I also still have a bit of sexual desire left. Sometimes the desire was stronger, sometimes weaker. After my desire was satisfied, I often felt regret, feeling that I had cultivated poorly. Sometimes I would make a mistake in this area even though I knew it was wrong. I didn't even dare to look at Master's photo. I would feel very guilty and thought I'd do better the next time to eliminate this attachment. However, after a few days, this matter began to interfere with me again. Sometimes when I walked down the street, my eyes lingered longer on attractive women. Although I did not have any evil thoughts, it still was a manifestation of lust and desire. Then I asked myself, "No matter how attractive the women were, would I dare to do anything?" I wouldn't. Since I wouldn't, then I shouldn't even think about anything. Having cultivated for so many years, I already know the purpose of being human. Then why was I still interfered with by these things? Wasn't I interfered with by these matters inside of my own body? Thus, I studied the Fa more. As Master often advised us, we should use righteous thoughts to treat every interference and tribulation. All of those attachments are to be eliminated. They won't go away by themselves. If we continue to be affected by human attachments, they will eventually destroy us. The attachment to lust and desire is what a cultivator must eliminate. There are no shortcuts, only solid cultivation.

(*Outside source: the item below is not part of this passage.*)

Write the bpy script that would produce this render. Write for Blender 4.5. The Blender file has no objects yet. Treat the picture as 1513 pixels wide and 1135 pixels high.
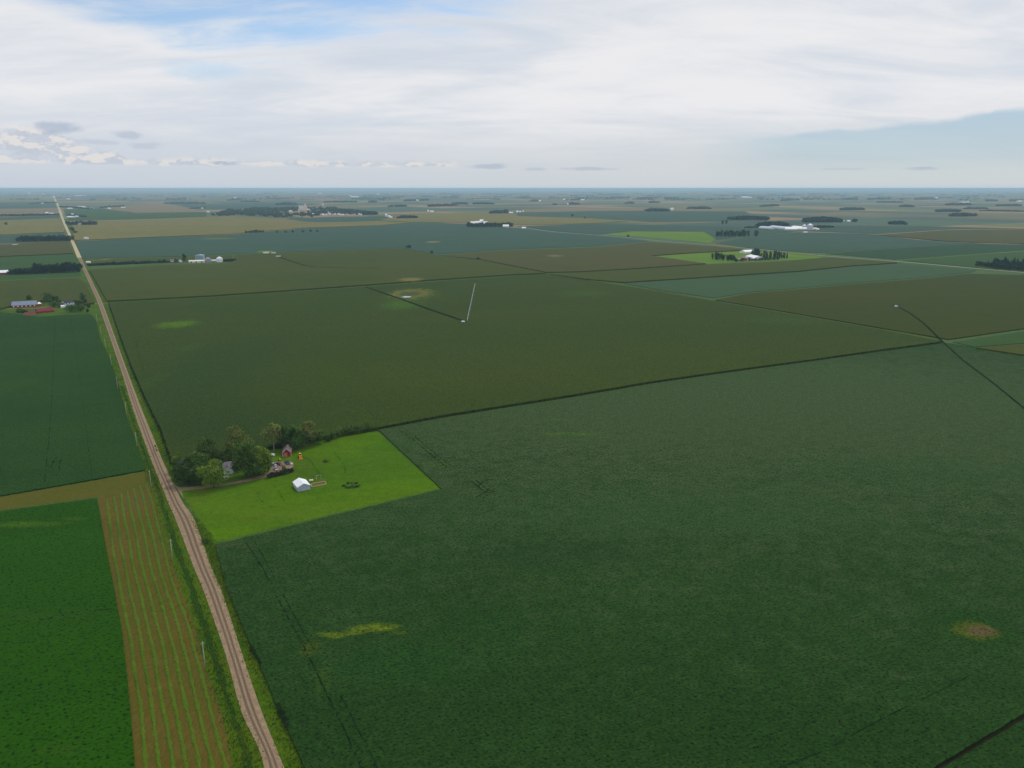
import bpy, math, random
import numpy as np
from mathutils import Vector, Matrix
random.seed(7)
R = math.radians
scene = bpy.context.scene
col = scene.collection

# ------------------------------------------------------------------ survey: camera and where photographed points lie on the land
H = 165.0                       # flying height, metres
FP = 1140.0                     # focal length in photo pixels (photo 1513 x 1135)
PITCH = math.atan((567.5 - 278.2) / FP)
CP, SP = math.cos(PITCH), math.sin(PITCH)
def ray(px, py):
    u = (px - 756.5) / FP; v = (py - 567.5) / FP
    return u, CP - v * SP, -SP - v * CP
def g(px, py, z=0.0):
    x, y, w = ray(px, py)
    t = (H - z) / -w
    return (x * t, y * t)
def mpp(py):                    # metres per photo pixel, sideways, at a ground row
    x, y, w = ray(756, py)
    return (H / -w) / FP
def AE(px, py):                 # sky direction: tan(azimuth), tan(elevation)
    x, y, w = ray(px, py)
    return x / y, w / math.hypot(x, y)

cam_d = bpy.data.cameras.new("camera"); cam = bpy.data.objects.new("camera", cam_d); col.objects.link(cam)
cam.location = (0, 0, H); cam.rotation_euler = (math.pi / 2 - PITCH, 0, 0)
cam_d.sensor_width = 36; cam_d.lens = 36 * FP / 1513.0; cam_d.clip_end = 300000; cam_d.clip_start = 0.5
scene.camera = cam
scene.view_settings.view_transform = 'Standard'; scene.view_settings.look = 'None'
scene.view_settings.exposure = 0; scene.view_settings.gamma = 1
scene.cycles.volume_bounces = 1
scene.cycles.max_bounces = 5
scene.cycles.use_denoising = True
YAW = R(30.05)                  # the land survey grid: gravel road runs along local +Y
GX = Vector((math.cos(YAW), math.sin(YAW))); GY = Vector((-math.sin(YAW), math.cos(YAW)))

# ------------------------------------------------------------------ node helper
KL = 1.0
def lin(c):
    c = c / 255.0
    return c / 12.92 if c <= 0.04045 else ((c + 0.055) / 1.055) ** 2.4
def C(r, g_, b, k=None):
    k = KL if k is None else k
    return tuple(min(0.9, lin(v) / k) for v in (r, g_, b)) + (1.0,)
def CW(r, g_, b_): return C(r, g_, b_, .8)
class NT:
    def __init__(s, tree):
        s.t = tree; s.n = tree.nodes; s.l = tree.links
    def new(s, ty, **kw):
        n = s.n.new(ty)
        for k, v in kw.items(): setattr(n, k, v)
        return n
    def put(s, sock, v):
        if v is None: return
        if hasattr(v, 'is_output'): s.l.new(v, sock)
        else: sock.default_value = v
    def math(s, op, a, b=None, c=None, clamp=False):
        n = s.new('ShaderNodeMath', operation=op, use_clamp=clamp)
        s.put(n.inputs[0], a); s.put(n.inputs[1], b)
        if c is not None: s.put(n.inputs[2], c)
        return n.outputs[0]
    def vmath(s, op, a, b=None, out=0):
        n = s.new('ShaderNodeVectorMath', operation=op)
        s.put(n.inputs[0], a)
        if b is not None: s.put(n.inputs[1], b)
        return n.outputs[out]
    def mapping(s, vec, loc=(0,0,0), rot=(0,0,0), scale=(1,1,1), kind='POINT'):
        n = s.new('ShaderNodeMapping', vector_type=kind)
        s.put(n.inputs[0], vec); n.inputs['Location'].default_value = loc
        n.inputs['Rotation'].default_value = rot; n.inputs['Scale'].default_value = scale
        return n.outputs[0]
    def noise(s, vec, scale, detail=3, rough=.55, dist=0.0, out=0):
        n = s.new('ShaderNodeTexNoise'); s.put(n.inputs['Vector'], vec)
        n.inputs['Scale'].default_value = scale; n.inputs['Detail'].default_value = detail
        n.inputs['Roughness'].default_value = rough; n.inputs['Distortion'].default_value = dist
        return n.outputs[out]
    def mr(s, v, a, b, c=0.0, d=1.0, smooth=True):
        n = s.new('ShaderNodeMapRange'); n.interpolation_type = 'SMOOTHSTEP' if smooth else 'LINEAR'
        s.put(n.inputs['Value'], v)
        for k, q in zip(('From Min', 'From Max', 'To Min', 'To Max'), (a, b, c, d)): s.put(n.inputs[k], q)
        return n.outputs[0]
    def mix(s, f, a, b, mode='MIX'):
        n = s.new('ShaderNodeMix', data_type='RGBA', blend_type=mode)
        s.put(n.inputs[0], f); s.put(n.inputs[6], a); s.put(n.inputs[7], b)
        return n.outputs[2]
    def sep(s, v):
        n = s.new('ShaderNodeSeparateXYZ'); s.put(n.inputs[0], v); return n.outputs
    def comb(s, x, y, z=0.0):
        n = s.new('ShaderNodeCombineXYZ')
        for i, q in enumerate((x, y, z)): s.put(n.inputs[i], q)
        return n.outputs[0]

def new_mat(name):
    m = bpy.data.materials.new(name); m.use_nodes = True
    nt = NT(m.node_tree); bs = nt.n['Principled BSDF']
    bs.inputs['Roughness'].default_value = 0.9
    bs.inputs['Specular IOR Level'].default_value = 0.15
    return m, nt, bs
def bump(nt, bs, h, strength, dist):
    b = nt.new('ShaderNodeBump'); nt.put(b.inputs['Height'], h)
    b.inputs['Strength'].default_value = strength; b.inputs['Distance'].default_value = dist
    nt.l.new(b.outputs[0], bs.inputs['Normal'])
def world_pos(nt): return nt.new('ShaderNodeNewGeometry').outputs['Position']

def blob(nt, pos, b, warp):
    """soft irregular spot on the land; b = (px, py, rx_px, ry_px, soft)"""
    px, py, rx, ry, soft = b
    cx, cy = g(px, py); RX = rx * mpp(py); RY = abs(g(px, py - ry)[1] - g(px, py + ry)[1]) / 2
    d = nt.vmath('SUBTRACT', pos, (cx, cy, 0)); d = nt.vmath('MULTIPLY', d, (1 / RX, 1 / RY, 0))
    d = nt.vmath('ADD', d, warp); ln = nt.vmath('LENGTH', d, out=1)
    return nt.mr(ln, 1.0 + soft, max(0.0, 1.0 - soft))

def field_mat(name, c1, c2, c3=None, big=90, mid=14, fine=1.4, aniso=(1, 1), rows=0.0, grain=.35, bumpd=.35, bumps=.6, blobs=(), stripes=0.0, sheen=.025, tint=(1, 1, 1), gam=1.0):
    m, nt, bs = new_mat(name)
    bs.inputs['Specular IOR Level'].default_value = .01
    tn = lambda c: tuple(a * b for a, b in zip(c, tint)) + (1.0,)
    c1 = tn(c1); c2 = tn(c2); c3 = tn(c3) if c3 else None; tb = tuple(.25 * a + .6 for a in tint); blobs = [(b, tuple(p * r for p, r in zip(q, tb)) + (1.0,), w_) for b, q, w_ in blobs]
    bs.inputs['Sheen Weight'].default_value = sheen; bs.inputs['Sheen Roughness'].default_value = .45
    bs.inputs['Sheen Tint'].default_value = (.78, .9, .66, 1)
    pos = world_pos(nt)
    flat = nt.vmath('MULTIPLY', pos, (1, 1, 0))
    n1 = nt.noise(nt.mapping(flat, rot=(0, 0, -YAW), scale=(.35, 1, 1)), 1.0 / big, 4, .6, .6)
    n2 = nt.noise(flat, 1.0 / mid, 4, .6)
    f = nt.math('ADD', nt.math('MULTIPLY', n1, .7), nt.math('MULTIPLY', n2, .3))
    base = nt.mix(nt.mr(f, .36, .64), c1, c2)
    if c3:
        n3 = nt.noise(flat, 1.0 / (big * 2.3), 3, .5, 1.0)
        base = nt.mix(nt.mr(n3, .5, .72, 0, .75), base, c3)
    if stripes:
        gp = nt.sep(nt.mapping(flat, rot=(0, 0, -YAW)))
        sn = nt.noise(nt.comb(nt.math('MULTIPLY', gp[0], 1 / 18.0), nt.math('MULTIPLY', gp[1], 1 / 900.0)), 1.0, 2, .5)
        sn2 = nt.noise(nt.comb(nt.math('MULTIPLY', gp[0], 1 / 700.0), nt.math('MULTIPLY', gp[1], 1 / 22.0)), 1.0, 2, .5)
        sn = nt.math('ADD', nt.math('MULTIPLY', sn, .5), nt.math('MULTIPLY', sn2, .5))
        base = nt.mix(nt.mr(sn, .4, .6, 0, stripes), base, c2)
    if blobs:
        wv = nt.noise(nt.mapping(flat, scale=(1, 1.0, 1)), 1 / 9.0, 4, .6, out=1)
        wv = nt.vmath('MULTIPLY', nt.vmath('SUBTRACT', wv, (.5, .5, .5)), (2.2, 2.2, 0))
        patchy = nt.mr(nt.noise(flat, 1 / 3.2, 4, .7), .36, .6, .55, 1.0)
        for b, colr, st in blobs:
            k = nt.math('MULTIPLY', blob(nt, flat, b, wv), st)
            if max(b[2], b[3]) < 60: k = nt.math('MULTIPLY', k, patchy)
            base = nt.mix(k, base, colr)
    # canopy grain: leaf tops against the gaps between plants
    fp = nt.mapping(flat, rot=(0, 0, rows), scale=(aniso[0], aniso[1], 1))
    gn = nt.noise(fp, 1.0 / fine, 3, .62)
    gn2 = nt.noise(fp, 1.0 / (fine * 3.4), 2, .6)
    gsum = nt.math('ADD', nt.math('MULTIPLY', gn, .72), nt.math('MULTIPLY', gn2, .28))
    k = nt.mr(gsum, .3, .7, 1 - grain, 1 + grain, smooth=False)
    if gam != 1.0: k = nt.math('MULTIPLY', k, nt.mr(nt.noise(fp, 1.0 / (fine * .9), 1, .5), .28, .46, .22, 1.0))
    colr = nt.vmath('MULTIPLY', base, nt.comb(k, k, k))
    nt.put(bs.inputs['Base Color'], colr)
    bump(nt, bs, gsum, bumps, bumpd)
    return m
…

For a long time, when I did the exercises, I experienced a lot of interference. In the middle of the exercises, I often needed to use the restroom or blow my nose. One day while doing the exercises, I needed to have a bowel movement. I tried to hold it in, and then I started to experience pain. I treated it with righteous thoughts, and within less than a minute, the feeling was gone. After that, there was no such interference at all.

Living amongst ordinary people, there are many things happening around us. I used to not pay attention to some of the small problems in my xinxing. Through studying the Fa, I realized that the magnitude of the issues did not matter--it was our hearts that counted. If we did not pay attention to small problems, big problems would manifest. I am often reminded of Master's words, "Full of great aspirations while minding minor details." ("Sage," Essentials for Further Advancement) In cultivation, I use righteous thoughts to deal with everything around me.

The above are some of my shallow cultivation understandings.